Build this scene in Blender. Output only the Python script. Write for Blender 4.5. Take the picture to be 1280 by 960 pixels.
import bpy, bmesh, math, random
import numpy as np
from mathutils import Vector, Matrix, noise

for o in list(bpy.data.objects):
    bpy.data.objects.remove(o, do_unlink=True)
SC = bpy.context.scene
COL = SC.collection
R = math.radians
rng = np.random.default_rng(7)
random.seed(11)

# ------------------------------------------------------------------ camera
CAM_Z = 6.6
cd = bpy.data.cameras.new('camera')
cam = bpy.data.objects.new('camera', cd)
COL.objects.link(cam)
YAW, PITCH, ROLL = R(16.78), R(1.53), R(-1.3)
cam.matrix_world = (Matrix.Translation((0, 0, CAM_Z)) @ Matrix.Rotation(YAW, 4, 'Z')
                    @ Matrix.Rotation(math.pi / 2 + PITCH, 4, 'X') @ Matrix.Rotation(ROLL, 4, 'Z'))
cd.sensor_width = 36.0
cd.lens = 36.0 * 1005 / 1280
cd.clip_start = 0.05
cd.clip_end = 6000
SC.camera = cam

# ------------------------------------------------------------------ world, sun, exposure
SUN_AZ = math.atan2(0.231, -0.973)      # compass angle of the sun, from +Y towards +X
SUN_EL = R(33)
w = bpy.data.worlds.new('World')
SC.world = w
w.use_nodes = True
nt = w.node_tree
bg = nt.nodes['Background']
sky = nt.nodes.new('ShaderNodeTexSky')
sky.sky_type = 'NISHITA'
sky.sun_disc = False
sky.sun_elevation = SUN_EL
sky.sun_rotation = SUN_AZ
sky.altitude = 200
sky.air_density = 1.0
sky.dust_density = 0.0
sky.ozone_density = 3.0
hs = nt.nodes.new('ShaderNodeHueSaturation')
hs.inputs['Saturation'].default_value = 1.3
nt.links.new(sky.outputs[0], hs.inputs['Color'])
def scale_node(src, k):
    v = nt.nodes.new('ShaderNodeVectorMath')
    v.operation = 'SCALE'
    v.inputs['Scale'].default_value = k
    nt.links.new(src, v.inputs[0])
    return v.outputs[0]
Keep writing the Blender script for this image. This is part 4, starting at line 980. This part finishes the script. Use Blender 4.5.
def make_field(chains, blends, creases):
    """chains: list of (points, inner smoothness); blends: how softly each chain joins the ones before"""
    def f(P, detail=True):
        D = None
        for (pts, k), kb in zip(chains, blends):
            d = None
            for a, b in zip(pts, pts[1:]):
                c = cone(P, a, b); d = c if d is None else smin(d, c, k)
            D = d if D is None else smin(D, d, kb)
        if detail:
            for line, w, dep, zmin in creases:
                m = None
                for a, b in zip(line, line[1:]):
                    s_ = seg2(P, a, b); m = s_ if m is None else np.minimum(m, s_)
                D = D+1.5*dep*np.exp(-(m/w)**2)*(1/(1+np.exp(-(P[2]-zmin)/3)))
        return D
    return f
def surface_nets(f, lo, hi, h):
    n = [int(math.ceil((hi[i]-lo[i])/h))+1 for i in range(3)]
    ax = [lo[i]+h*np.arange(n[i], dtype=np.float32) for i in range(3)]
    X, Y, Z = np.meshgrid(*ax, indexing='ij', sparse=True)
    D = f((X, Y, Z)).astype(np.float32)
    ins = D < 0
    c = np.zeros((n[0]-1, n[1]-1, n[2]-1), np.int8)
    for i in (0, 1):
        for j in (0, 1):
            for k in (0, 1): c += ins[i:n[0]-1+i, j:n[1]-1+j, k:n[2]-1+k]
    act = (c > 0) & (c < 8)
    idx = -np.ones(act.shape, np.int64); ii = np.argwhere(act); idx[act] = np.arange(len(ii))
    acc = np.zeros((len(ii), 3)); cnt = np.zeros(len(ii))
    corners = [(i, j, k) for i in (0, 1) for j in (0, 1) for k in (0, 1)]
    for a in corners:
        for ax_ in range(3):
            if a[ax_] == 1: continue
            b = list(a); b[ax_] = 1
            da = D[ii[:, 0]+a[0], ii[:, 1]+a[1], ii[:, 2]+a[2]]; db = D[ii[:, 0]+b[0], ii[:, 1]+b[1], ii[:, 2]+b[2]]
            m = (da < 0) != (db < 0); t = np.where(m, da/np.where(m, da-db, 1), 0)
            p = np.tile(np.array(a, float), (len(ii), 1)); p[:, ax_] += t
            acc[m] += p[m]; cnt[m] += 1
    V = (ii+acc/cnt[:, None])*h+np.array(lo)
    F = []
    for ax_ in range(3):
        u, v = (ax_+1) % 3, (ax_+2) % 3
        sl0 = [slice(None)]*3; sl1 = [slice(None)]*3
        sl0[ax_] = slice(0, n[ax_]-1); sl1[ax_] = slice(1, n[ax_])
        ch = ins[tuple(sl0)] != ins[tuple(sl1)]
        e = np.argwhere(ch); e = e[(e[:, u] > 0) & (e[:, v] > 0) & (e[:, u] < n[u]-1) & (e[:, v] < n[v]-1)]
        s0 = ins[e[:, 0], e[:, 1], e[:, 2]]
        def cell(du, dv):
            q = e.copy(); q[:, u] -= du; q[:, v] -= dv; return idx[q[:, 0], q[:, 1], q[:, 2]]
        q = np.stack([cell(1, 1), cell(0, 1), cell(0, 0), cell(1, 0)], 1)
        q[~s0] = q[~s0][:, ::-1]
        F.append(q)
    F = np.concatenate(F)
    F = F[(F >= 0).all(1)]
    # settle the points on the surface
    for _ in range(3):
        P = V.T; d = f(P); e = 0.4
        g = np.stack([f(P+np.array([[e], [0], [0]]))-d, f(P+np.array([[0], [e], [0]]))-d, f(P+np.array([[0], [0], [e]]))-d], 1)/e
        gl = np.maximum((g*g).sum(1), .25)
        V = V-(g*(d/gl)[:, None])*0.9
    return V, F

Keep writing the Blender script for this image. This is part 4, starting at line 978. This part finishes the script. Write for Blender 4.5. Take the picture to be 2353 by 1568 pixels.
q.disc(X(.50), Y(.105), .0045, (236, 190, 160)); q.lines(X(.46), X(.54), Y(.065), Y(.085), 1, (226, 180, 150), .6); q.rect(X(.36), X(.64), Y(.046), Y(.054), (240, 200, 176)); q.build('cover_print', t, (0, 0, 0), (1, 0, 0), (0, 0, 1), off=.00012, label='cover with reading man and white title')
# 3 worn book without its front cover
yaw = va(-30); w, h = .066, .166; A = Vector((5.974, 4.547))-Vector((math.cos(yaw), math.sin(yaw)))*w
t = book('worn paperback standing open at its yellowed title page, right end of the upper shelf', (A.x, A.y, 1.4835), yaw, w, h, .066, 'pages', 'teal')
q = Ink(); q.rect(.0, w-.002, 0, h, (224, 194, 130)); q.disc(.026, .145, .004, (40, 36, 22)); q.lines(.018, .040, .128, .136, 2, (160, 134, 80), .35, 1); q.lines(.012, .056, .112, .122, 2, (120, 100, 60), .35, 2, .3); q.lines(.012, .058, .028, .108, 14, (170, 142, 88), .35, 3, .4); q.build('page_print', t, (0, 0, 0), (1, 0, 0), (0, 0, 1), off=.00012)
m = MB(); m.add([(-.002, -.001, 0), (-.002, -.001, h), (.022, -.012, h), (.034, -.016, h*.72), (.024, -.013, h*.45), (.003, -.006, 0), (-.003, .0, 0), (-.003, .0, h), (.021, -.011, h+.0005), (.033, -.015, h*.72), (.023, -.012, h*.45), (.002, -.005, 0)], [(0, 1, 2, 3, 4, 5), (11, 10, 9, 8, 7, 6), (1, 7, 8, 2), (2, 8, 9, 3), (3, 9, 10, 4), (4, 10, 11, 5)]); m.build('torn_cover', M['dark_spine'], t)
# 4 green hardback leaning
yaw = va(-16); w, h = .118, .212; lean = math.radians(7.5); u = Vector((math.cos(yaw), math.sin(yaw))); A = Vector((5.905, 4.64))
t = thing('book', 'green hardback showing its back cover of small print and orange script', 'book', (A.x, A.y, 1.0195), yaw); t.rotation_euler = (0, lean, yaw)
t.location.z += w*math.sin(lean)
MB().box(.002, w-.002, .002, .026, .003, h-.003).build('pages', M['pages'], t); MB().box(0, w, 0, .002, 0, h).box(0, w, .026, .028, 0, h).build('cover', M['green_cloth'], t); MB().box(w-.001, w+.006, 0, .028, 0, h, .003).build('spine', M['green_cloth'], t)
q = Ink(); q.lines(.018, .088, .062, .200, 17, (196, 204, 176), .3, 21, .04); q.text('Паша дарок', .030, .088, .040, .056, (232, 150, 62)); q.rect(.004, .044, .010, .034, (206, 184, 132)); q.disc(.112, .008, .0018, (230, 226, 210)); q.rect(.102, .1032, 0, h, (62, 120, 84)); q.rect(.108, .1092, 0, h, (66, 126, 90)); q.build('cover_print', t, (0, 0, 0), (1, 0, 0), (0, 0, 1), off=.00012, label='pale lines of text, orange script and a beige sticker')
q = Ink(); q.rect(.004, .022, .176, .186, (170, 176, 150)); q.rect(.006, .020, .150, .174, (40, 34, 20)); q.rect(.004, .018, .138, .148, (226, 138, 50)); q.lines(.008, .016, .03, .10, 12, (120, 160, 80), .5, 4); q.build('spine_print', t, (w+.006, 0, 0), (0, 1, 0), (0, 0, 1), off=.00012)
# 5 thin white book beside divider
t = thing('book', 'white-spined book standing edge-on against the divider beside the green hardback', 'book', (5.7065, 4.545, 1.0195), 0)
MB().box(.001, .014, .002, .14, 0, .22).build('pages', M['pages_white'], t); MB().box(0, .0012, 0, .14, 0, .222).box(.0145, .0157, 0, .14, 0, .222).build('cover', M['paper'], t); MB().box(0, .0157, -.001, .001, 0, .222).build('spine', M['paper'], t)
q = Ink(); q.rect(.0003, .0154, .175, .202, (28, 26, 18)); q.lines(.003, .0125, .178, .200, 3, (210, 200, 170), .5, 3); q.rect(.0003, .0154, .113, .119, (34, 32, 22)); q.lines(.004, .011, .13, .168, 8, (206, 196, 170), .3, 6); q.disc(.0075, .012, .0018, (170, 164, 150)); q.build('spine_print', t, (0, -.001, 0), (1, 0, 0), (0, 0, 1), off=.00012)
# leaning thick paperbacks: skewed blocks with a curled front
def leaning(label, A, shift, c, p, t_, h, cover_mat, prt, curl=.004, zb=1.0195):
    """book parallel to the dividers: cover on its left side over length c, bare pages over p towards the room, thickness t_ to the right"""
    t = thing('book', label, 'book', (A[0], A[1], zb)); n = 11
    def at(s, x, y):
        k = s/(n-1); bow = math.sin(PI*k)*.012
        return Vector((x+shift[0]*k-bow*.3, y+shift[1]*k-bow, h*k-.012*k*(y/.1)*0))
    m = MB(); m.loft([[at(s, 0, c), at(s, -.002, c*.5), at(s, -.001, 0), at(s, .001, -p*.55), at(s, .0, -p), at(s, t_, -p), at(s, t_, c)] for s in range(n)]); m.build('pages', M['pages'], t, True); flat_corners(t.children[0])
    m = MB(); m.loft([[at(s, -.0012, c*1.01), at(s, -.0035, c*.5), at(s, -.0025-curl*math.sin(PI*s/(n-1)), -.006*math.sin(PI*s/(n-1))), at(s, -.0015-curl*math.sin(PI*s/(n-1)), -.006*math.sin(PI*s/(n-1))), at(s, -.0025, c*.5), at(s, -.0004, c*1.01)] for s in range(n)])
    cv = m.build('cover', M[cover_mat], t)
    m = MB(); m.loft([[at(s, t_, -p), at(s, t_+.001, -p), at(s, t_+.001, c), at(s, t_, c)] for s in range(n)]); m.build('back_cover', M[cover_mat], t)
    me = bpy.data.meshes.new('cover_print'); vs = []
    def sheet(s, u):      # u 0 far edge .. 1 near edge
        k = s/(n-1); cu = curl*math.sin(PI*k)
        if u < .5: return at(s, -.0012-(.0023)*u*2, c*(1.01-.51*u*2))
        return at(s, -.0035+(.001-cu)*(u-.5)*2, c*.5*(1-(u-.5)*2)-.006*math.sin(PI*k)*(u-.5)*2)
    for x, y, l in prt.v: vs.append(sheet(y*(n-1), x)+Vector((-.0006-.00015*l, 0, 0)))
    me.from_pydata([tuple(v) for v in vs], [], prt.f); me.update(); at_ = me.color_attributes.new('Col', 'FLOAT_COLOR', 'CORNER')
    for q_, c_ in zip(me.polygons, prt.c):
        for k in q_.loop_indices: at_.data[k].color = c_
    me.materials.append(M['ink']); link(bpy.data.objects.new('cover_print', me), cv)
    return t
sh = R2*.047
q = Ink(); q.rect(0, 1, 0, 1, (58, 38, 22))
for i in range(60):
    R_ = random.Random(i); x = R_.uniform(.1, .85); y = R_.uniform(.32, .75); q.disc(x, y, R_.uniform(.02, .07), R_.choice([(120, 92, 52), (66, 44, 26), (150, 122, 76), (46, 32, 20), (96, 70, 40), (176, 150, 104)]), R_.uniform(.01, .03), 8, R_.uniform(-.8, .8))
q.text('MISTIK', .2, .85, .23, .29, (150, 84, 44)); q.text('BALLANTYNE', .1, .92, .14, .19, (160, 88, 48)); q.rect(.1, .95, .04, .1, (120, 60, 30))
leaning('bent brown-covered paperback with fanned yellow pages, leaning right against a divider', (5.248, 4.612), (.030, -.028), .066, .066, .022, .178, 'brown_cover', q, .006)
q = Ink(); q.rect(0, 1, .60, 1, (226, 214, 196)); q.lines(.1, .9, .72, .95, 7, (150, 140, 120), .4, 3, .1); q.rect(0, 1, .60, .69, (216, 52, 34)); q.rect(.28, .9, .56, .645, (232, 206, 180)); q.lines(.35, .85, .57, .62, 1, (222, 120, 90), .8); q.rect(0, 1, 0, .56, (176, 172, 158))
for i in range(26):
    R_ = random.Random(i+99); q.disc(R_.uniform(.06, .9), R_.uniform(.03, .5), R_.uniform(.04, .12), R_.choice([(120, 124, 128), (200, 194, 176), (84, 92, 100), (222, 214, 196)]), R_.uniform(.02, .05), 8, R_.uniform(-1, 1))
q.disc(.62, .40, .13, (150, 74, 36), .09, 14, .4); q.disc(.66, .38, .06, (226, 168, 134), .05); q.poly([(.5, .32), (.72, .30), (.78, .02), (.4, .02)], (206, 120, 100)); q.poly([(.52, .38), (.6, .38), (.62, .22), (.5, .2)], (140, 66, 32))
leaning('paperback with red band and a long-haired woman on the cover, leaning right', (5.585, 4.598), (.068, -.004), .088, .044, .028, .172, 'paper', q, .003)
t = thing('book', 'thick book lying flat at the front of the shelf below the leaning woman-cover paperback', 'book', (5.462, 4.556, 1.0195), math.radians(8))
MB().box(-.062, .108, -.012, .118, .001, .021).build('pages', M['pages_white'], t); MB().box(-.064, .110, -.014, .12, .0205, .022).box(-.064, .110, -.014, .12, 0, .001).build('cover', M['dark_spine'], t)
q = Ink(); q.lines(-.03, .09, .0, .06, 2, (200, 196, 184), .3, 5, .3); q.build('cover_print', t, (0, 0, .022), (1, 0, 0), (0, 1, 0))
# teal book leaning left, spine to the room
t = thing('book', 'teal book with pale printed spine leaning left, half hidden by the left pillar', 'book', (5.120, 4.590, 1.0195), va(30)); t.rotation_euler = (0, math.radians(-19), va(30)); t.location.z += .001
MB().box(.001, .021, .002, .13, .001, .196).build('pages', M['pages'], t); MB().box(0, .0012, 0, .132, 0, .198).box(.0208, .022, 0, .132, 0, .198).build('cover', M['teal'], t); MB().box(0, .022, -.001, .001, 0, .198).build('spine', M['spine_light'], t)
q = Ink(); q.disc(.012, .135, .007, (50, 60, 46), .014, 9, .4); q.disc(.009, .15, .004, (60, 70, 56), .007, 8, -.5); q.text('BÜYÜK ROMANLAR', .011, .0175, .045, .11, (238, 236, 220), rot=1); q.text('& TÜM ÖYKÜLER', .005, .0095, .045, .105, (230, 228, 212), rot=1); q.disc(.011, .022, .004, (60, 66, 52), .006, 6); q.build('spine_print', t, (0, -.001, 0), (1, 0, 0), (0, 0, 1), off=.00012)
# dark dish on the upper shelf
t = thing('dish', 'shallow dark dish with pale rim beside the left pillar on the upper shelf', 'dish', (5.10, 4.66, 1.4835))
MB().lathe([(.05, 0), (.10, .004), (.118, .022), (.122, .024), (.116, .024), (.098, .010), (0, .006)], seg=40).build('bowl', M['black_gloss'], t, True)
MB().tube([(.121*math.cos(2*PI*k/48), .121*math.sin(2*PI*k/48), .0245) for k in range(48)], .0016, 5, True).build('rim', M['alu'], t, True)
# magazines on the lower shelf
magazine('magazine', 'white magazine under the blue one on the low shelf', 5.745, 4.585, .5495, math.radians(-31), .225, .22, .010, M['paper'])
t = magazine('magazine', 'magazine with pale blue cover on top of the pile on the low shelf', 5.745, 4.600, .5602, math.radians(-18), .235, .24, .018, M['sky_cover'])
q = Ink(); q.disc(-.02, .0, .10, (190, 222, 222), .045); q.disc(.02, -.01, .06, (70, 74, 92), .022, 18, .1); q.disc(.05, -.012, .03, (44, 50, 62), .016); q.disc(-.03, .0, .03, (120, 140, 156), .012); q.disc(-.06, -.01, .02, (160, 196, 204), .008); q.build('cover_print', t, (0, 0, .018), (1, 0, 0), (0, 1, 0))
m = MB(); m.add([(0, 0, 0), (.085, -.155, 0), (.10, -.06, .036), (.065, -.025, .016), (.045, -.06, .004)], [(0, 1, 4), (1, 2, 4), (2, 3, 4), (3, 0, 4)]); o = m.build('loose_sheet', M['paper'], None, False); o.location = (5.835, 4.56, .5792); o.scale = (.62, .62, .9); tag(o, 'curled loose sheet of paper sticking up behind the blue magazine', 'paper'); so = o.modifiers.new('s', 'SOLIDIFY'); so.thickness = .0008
++++++++++
From the listing above, copy every line that holds the string "Blender".

Build this scene in Blender. Output only the Python script. Write for Blender 4.5. Take the picture to be 1280 by 960 pixels.
Keep writing the Blender script for this image. This is part 4, starting at line 980. This part finishes the script. Use Blender 4.5.
Keep writing the Blender script for this image. This is part 4, starting at line 978. This part finishes the script. Write for Blender 4.5. Take the picture to be 2353 by 1568 pixels.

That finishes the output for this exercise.